Shoot for the moon. Even if you miss, you will land amongst the stars - Les Brown
I sit here in my passive, pitch-black silence inside this room of invading natural sunlight, surrounded by half-boxes of memories and lost dreams. The pick-up path leads somewhere new and as un-exciting as the last steaming plate of settlement and regret.
Which would you rather be? That person who successfully lands his feet firm on the dusty moon and has a chance to see if the dream was worth everything he worked for, just to find a grey and lifeless planet? Or the person who “misses, but lands amongst the stars,” a life whose failure and acceptance of something less is marked by the brilliance and mystery of a shining light?

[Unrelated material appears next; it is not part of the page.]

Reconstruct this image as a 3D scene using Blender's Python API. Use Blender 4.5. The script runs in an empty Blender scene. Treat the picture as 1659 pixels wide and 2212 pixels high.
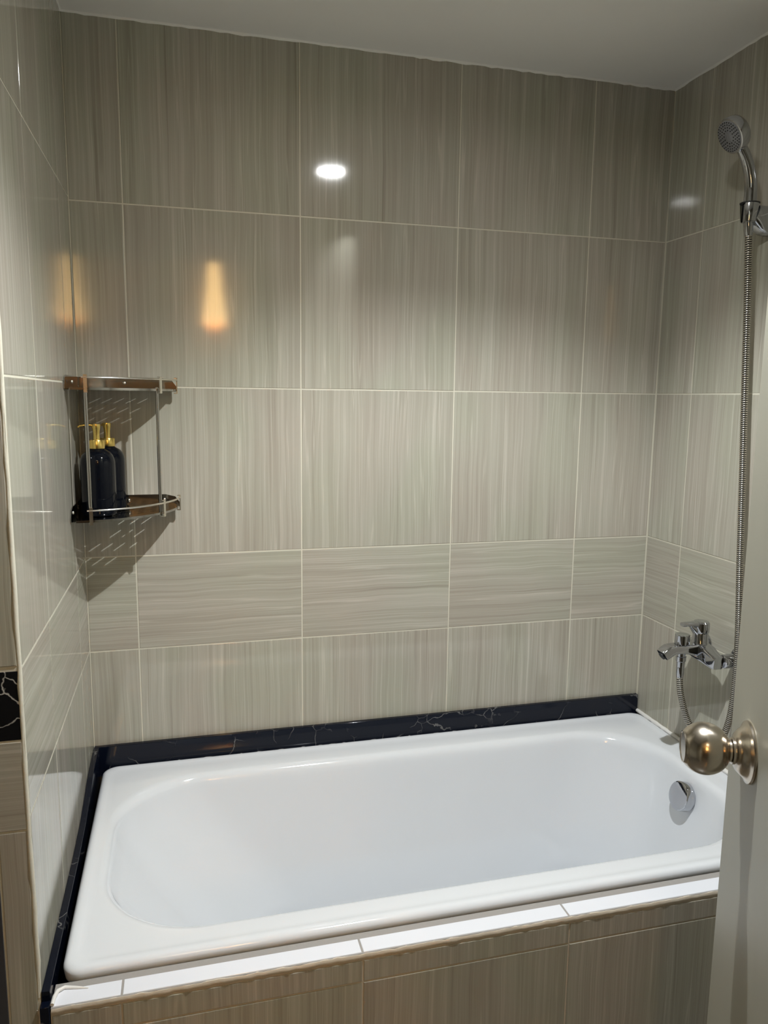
import bpy, bmesh, math, random
from mathutils import Vector, Matrix
random.seed(7)
C = bpy.context.scene.collection
SC = bpy.context.scene

# ------------------------------------------------------------------ camera
CAM = Vector((0.23574, -1.93166, 1.42823))
YAW, PITCH, ROLL, FPX = 0.25807, -0.149395, 0.011712, 1648.28
fw = Vector((math.sin(YAW)*math.cos(PITCH), math.cos(YAW)*math.cos(PITCH), math.sin(PITCH)))
rt = Vector((math.cos(YAW), -math.sin(YAW), 0)); up = rt.cross(fw)
r2 = rt*math.cos(ROLL) + up*math.sin(ROLL); u2 = -rt*math.sin(ROLL) + up*math.cos(ROLL)
cd = bpy.data.cameras.new('camera'); cam = bpy.data.objects.new('camera', cd); C.objects.link(cam)
cam.matrix_world = Matrix(((r2.x, u2.x, -fw.x, CAM.x), (r2.y, u2.y, -fw.y, CAM.y), (r2.z, u2.z, -fw.z, CAM.z), (0, 0, 0, 1)))
cd.sensor_fit = 'VERTICAL'; cd.sensor_height = 36.0; cd.sensor_width = 27.0
cd.lens = FPX/2212*36.0; cd.clip_start = 0.02
SC.camera = cam

# ------------------------------------------------------------------ world, lights, exposure
w = bpy.data.worlds.new('world'); SC.world = w; w.use_nodes = True
w.node_tree.nodes['Background'].inputs[0].default_value = (0.9, 0.8, 0.65, 1)
w.node_tree.nodes['Background'].inputs[1].default_value = 0.05
vs = SC.view_settings
vs.view_transform = 'Standard'; vs.look = 'None'; vs.exposure = 0.0; vs.gamma = 1.0; vs.use_curve_mapping = False
LAMP = Vector((0.79, -0.985, 2.256))
sl = bpy.data.lights.new('downlight_beam', 'SPOT'); sl.energy = 73; sl.color = (0.945, 0.985, 1.0)
sl.spot_size = math.radians(127); sl.spot_blend = 0.46; sl.shadow_soft_size = 0.007
so = bpy.data.objects.new('downlight_beam', sl); C.objects.link(so); so.location = LAMP + Vector((0, 0, -0.03))
wl = bpy.data.lights.new('warm_fill', 'AREA'); wl.shape = 'DISK'; wl.size = 0.35; wl.energy = 4; wl.color = (1.0, 0.80, 0.56)  # added warm fill without a fixture, tints the pier and low wall
wo = bpy.data.objects.new('warm_fill', wl); C.objects.link(wo); wo.location = (0.2, -2.75, 2.35)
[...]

Let time click beautifully by, let me sit here and relish in my empty solitude while I build up the courage to once again face the rising sun without the protection of these windows and filters. I didn’t land on the moon or settle amongst those stars, I am trapped in a seemingly vast free-fall simply waiting for the chance collision or a sudden surge of gravity to save me in this infinite space.
The stunning truth of just letting yourself fall is the sudden, painful impact of realization and self-reflection with a skid of renewed perspective. The stunning lies of a free fall are that you start to not notice anymore and resent the idea of returned firm footing.
Ideally the free fall is in space, as the beginning of this discussion proposed, and not in world-space. World space ends with a slow orbital tumble towards concrete or unforgiving waters. Life is round and limited by the laws set out by some unknown and unseen intention, and may or may not come down to simple geometry.
The question becomes, when is it too late to stop the inevitable?